**Given problem:**
Copy each line that holds "from".

**Available data:**
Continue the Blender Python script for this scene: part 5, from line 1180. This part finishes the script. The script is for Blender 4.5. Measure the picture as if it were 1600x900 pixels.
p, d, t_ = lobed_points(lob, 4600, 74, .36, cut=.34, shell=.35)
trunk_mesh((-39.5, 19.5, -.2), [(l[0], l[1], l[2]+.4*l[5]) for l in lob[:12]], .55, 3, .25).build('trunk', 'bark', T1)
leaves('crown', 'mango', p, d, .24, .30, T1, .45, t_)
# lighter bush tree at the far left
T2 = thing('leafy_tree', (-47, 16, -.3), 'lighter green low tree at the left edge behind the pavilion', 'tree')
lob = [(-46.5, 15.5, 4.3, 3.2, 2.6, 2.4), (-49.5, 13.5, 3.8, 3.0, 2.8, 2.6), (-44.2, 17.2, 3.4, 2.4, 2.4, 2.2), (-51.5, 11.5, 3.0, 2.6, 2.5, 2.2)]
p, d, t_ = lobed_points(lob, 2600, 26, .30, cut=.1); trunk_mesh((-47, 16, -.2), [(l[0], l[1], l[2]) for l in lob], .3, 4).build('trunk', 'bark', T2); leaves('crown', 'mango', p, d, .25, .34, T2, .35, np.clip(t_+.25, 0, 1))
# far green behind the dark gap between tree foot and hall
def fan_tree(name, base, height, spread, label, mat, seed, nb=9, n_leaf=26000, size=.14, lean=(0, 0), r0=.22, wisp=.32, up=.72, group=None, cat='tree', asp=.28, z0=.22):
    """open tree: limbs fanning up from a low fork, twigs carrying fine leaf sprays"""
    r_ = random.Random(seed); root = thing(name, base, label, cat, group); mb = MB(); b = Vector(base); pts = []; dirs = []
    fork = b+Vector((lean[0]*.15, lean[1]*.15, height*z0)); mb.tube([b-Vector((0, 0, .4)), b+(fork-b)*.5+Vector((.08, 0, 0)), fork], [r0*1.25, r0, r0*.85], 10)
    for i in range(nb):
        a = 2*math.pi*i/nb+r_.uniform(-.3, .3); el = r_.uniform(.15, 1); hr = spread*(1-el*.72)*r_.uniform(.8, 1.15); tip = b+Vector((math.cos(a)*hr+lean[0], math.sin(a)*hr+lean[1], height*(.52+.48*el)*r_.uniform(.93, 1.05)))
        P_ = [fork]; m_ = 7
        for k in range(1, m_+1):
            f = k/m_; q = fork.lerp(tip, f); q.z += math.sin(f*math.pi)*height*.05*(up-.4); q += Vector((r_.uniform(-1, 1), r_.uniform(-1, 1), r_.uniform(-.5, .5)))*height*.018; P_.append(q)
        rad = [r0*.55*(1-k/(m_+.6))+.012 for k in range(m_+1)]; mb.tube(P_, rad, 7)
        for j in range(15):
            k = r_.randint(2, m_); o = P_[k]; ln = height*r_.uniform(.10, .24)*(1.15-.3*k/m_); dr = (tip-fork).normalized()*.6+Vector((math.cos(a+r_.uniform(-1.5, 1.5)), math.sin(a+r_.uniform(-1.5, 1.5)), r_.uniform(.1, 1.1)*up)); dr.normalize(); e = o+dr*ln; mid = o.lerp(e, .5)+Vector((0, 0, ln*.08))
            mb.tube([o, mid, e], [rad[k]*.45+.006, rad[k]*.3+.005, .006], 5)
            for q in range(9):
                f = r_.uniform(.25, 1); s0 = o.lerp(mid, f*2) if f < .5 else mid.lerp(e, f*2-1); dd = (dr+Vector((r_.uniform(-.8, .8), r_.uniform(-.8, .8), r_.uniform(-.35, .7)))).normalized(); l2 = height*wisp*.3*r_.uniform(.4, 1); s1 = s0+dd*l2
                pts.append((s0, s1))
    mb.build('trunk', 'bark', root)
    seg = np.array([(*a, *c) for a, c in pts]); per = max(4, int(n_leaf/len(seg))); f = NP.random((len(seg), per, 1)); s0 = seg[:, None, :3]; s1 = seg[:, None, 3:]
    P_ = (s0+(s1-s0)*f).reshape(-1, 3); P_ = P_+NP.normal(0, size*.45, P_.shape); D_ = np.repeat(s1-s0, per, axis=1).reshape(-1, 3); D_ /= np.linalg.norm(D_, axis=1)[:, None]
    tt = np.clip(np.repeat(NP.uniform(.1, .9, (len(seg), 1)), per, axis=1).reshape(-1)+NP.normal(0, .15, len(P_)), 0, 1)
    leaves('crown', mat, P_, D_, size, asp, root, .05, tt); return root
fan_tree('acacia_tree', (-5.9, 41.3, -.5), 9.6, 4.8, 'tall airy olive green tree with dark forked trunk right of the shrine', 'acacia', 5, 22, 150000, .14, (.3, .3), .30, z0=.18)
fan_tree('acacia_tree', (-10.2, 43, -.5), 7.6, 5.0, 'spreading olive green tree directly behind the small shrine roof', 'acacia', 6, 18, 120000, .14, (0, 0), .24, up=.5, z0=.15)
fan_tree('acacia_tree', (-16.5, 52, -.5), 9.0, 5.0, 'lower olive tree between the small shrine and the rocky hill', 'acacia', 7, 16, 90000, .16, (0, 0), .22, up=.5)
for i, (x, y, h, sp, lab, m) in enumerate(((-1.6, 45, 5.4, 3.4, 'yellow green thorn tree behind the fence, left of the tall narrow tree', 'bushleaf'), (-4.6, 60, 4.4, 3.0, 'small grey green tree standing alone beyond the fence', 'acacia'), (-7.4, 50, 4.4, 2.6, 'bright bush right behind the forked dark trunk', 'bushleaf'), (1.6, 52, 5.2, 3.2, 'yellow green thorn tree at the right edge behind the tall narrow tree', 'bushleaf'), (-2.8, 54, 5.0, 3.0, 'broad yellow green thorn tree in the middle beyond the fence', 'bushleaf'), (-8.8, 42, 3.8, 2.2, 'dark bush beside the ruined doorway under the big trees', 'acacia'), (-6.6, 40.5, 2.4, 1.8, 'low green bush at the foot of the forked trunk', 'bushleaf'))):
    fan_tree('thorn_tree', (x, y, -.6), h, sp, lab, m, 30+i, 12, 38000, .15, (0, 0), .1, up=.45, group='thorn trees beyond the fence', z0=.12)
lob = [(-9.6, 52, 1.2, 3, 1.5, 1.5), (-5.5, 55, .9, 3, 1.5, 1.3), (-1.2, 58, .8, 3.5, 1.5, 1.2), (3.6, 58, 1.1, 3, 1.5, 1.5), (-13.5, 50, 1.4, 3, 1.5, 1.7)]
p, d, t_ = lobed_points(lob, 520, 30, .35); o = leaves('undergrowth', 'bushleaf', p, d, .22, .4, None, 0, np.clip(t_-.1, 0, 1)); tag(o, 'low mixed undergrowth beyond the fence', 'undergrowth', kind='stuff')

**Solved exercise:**
Continue the Blender Python script for this scene: part 5, from line 1180. This part finishes the script. The script is for Blender 4.5. Measure the picture as if it were 1600x900 pixels.
    """open tree: limbs fanning up from a low fork, twigs carrying fine leaf sprays"""